Everything I Never Dreamed by Ruth M. Glenn

Everything I Never Dreamed by Ruth M. Glenn

Author:Ruth M. Glenn
Language: eng
Format: epub
Publisher: Atria Books
Published: 2022-10-04T00:00:00+00:00


CHAPTER 14 Why We Do What We Do

Two steps forward and one back. And on the bad days, one step forward and two back. After eight years of an administration led by a president and vice president who took violence against women seriously and were leading in the direction of progress, the 2016 presidential election knocked the wind out of us. A man who had bragged on tape that he had sexually assaulted women swept into office.

It wasn’t just the tape, of course. By then we knew multiple women had made allegations of assault and harassment against Donald Trump, including his first wife, Ivana, who accused him of rape in a divorce deposition in the 1980s. (She later changed “rape” to “violated,” and Trump’s lawyer Michael Cohen, apparently unaware that marital rape laws had existed in all fifty states for more than twenty years, said that Trump couldn’t have raped Ivana because “by the very definition, you can’t rape your spouse.”) We knew that as the owner of the Miss USA and Miss Teen USA pageants, Trump would walk into the young women’s dressing rooms unannounced. He had described this perk himself to Howard Stern: “And I’m allowed to go in because I’m the owner of the pageant…. They’re standing there with no clothes. And you see these incredible-looking women. And so I sort of get away with things like that.” In a New York magazine profile many years before, Trump had been quoted as saying about women, “You have to treat ’em like s***.” A Guardian columnist looking at many of Trump’s utterances over the years suggested he was conducting a “masterclass in rape culture,” doing his bit for the normalization of sexual violence in society.

Just days after the release of that tape, when you might have thought Trump would present a contrite face, he doubled down instead. When Hillary Clinton was speaking at the next presidential debate, Trump followed her around the stage, staring at her, making faces. The media used words like “prowl” and “stalk” to describe what he was doing. Hillary said it made her skin crawl. A telling coda to the night was the way Hillary second-guessed her reaction, asking herself (and us) if she should have called him out in the middle of the debate rather than keeping her cool, engaging with the issues, carrying on: “Maybe I have overlearned the lesson of staying calm, biting my tongue… smiling all the while.”

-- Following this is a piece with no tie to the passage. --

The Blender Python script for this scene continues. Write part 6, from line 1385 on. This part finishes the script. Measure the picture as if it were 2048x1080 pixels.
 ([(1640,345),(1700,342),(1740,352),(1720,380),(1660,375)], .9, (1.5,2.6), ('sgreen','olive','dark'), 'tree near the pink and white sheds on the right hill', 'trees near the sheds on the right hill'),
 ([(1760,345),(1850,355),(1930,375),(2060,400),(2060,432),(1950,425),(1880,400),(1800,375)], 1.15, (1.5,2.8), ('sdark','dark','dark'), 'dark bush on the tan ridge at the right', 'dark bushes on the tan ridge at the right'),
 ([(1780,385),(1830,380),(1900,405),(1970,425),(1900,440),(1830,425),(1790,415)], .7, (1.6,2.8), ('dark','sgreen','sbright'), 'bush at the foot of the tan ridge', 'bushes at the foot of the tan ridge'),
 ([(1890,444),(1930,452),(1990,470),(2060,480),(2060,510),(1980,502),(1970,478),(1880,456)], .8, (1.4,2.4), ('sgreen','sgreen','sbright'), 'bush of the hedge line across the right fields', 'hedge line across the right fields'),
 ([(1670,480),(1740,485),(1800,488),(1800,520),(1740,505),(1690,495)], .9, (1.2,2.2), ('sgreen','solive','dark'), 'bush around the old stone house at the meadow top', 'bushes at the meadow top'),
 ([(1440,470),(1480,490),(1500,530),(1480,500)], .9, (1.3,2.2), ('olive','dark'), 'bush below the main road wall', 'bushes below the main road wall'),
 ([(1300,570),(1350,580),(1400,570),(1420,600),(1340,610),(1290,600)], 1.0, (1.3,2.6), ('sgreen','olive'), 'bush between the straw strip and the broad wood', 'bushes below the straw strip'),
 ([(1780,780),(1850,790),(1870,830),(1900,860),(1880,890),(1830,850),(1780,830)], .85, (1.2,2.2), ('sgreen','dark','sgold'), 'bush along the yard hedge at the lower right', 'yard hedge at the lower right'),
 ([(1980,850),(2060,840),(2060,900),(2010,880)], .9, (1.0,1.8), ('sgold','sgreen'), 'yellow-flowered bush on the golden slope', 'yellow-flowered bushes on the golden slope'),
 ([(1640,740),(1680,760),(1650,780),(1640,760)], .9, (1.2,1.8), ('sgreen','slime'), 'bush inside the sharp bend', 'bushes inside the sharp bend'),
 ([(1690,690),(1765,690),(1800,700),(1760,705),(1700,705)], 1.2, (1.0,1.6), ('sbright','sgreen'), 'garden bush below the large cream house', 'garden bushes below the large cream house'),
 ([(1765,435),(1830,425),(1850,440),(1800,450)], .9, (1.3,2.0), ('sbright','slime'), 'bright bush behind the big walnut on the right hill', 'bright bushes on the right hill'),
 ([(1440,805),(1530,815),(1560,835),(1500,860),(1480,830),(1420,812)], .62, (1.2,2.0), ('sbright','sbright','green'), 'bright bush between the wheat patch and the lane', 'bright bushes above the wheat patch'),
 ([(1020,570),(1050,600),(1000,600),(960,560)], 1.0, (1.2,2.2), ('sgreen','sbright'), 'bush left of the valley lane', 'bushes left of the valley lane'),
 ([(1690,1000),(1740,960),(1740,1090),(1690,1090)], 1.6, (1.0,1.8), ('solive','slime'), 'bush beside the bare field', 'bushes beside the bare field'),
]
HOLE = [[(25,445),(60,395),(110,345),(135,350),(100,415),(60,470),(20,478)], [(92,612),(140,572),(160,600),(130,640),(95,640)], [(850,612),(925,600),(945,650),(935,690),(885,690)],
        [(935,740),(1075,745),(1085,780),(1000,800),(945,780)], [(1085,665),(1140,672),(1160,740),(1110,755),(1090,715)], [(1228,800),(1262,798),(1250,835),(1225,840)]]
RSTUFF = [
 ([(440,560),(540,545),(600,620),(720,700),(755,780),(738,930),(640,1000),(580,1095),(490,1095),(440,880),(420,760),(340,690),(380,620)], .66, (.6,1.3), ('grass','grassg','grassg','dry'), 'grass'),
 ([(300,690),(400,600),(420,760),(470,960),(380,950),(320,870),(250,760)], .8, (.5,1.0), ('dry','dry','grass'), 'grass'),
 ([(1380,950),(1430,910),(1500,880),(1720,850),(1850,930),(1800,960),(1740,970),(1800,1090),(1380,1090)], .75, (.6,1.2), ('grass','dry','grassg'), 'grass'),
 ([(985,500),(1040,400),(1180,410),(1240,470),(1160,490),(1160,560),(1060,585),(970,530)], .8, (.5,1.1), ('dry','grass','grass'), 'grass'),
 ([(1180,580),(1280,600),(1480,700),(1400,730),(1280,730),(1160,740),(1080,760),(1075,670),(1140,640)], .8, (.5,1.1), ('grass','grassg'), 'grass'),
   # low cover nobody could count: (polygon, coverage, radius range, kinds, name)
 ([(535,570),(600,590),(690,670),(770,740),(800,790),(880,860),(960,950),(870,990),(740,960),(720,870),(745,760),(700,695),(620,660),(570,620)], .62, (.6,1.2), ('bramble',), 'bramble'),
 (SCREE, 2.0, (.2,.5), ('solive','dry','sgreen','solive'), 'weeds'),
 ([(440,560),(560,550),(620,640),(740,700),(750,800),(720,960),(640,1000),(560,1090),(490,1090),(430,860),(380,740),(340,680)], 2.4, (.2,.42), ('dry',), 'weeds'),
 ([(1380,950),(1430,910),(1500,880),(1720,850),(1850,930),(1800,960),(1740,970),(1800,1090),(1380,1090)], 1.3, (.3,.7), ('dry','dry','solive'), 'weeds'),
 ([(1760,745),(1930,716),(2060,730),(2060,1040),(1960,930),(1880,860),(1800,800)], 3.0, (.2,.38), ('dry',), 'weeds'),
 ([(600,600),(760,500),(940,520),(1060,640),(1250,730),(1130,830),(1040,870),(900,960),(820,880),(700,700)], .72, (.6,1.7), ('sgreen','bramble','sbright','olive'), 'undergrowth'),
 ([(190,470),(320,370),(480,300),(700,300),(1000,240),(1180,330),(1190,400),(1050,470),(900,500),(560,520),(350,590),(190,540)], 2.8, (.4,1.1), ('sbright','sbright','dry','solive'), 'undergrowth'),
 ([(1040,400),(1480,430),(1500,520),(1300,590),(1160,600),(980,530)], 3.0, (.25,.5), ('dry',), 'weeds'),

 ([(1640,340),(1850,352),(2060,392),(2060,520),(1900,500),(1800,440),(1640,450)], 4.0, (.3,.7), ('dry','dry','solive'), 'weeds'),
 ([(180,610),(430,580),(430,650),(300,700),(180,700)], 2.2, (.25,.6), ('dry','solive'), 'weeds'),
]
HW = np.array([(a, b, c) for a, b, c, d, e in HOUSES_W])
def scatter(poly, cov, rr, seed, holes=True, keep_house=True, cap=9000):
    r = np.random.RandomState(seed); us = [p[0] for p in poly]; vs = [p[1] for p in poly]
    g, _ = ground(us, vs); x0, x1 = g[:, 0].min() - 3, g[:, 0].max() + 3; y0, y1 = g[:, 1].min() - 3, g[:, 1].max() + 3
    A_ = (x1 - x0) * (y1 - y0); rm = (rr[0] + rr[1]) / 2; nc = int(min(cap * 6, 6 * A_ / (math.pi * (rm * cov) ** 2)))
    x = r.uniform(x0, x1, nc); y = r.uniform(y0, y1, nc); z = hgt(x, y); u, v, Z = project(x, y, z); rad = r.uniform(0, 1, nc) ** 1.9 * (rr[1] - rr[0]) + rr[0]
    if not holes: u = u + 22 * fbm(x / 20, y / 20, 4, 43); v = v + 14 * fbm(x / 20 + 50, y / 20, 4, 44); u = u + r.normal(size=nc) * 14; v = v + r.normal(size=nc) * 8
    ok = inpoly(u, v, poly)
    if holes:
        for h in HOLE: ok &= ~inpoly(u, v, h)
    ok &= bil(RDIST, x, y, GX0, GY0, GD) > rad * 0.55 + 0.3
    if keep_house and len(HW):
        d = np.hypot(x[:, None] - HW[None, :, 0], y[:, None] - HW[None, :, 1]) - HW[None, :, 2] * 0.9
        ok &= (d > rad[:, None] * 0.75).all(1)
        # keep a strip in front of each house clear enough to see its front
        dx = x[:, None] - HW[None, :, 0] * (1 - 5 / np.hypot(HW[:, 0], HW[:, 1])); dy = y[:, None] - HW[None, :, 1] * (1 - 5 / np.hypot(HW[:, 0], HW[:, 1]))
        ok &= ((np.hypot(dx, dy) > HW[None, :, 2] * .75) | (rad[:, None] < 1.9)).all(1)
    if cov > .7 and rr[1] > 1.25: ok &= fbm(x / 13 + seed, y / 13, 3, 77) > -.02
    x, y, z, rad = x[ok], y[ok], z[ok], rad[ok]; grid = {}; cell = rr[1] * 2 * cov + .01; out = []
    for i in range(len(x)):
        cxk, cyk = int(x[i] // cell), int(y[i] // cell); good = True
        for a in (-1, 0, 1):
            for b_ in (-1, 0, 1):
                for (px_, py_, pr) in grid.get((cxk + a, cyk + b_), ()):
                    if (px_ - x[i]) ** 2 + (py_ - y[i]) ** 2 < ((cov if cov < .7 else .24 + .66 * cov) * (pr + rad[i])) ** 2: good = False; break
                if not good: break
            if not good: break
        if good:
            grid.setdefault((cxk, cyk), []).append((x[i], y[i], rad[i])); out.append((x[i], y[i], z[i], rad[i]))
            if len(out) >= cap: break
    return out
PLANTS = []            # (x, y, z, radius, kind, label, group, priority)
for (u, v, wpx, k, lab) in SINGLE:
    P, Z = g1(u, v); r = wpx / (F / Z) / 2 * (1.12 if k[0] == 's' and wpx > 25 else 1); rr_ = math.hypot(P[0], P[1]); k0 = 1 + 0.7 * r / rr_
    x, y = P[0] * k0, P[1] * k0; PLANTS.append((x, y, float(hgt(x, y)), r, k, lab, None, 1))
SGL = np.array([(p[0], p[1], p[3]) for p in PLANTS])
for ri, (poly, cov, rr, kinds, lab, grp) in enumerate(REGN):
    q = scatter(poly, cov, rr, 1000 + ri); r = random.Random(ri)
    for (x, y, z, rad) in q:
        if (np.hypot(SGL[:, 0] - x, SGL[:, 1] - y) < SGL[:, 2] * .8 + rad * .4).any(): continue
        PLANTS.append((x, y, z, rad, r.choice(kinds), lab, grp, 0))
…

Not every misogynist is an abuser. But they inhabit the same spectrum. Chelsea Clinton called misogyny a “gateway drug” to worse. I’m not saying that everyone who voted for Trump did so because he was a misogynist. I’m saying that the fact that he was one, and wore it proudly—it was part of his brand—didn’t bother people enough to not vote for him. His election proved that misogyny was fine; it wouldn’t hurt your chances for a good job. One of the ways that children and adolescents develop beliefs about the appropriateness, or not, of behaviors is by noticing which actions are rewarded and which are denounced or punished.